Hope is dangled cruelly in front of him: The folk scene is taking off. But the masses like upbeat or pretty music, neither of which describes his miserablist dirges. (There’s a terrific running gag about how all downbeat folkies own big boxes of unsold solo records.) There’s no green pasture for him, and no real plot — just a vicious circle of backslides and humiliations. Llewyn floats through his life like a sleepy-eyed ghost, dealing with abuse, both verbal and physical, both unearned and earned. When not dealing with angry exes (including Carey Mulligan, who speaks to him exclusively in insults), he deals with the various tabby cats put accidentally under his care.

The Coens have been alleged with hating their characters. The charge isn’t unearned. They take clear enjoyment in punishing Llewyn. Whatever doesn’t kill him only keeps him just barely alive to be tortured. As in the Coens’ most recent work, the only gods are the filmmakers. And they’re in a sadistic mood.

But as with their other films, their perspective is more complex than that. Llewyn is often unlikable, but he’s impossible to hate. There’s an admiration for Llewyn’s keeping to principles. If the Coens really hated him, they’d make him talentless. Llewyn is not talentless. He’s terrific. He’s just not remotely commercial. His music is deeply soulful, expressing the anguish of a short lifetime of failure and a slow realization that happiness, of any kind, will always be elusive.
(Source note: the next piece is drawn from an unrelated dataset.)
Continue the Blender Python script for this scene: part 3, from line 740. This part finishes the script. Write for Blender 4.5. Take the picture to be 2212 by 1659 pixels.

What transpires is very funny. It’s funny-funny, as when Llewyn sits in as a session man on a poppy number that includes Adam Driver (“Girls”) whooping ridiculous backing vocals. And it’s pitch black funny. Llewyn’s stomped dreams become increasingly amusing, especially a drawn-out hail mary that builds to a killer punchline. But his failures are also crushing; more than any film, it captures the frustration of trying to make it in an impossible business during a wintry economic (and otherwise) climate. One can watch “Inside Llewyn Davis” as a sad (albeit often pitch black funny) drama or a hilarious (albeit often sad) pitch black comedy.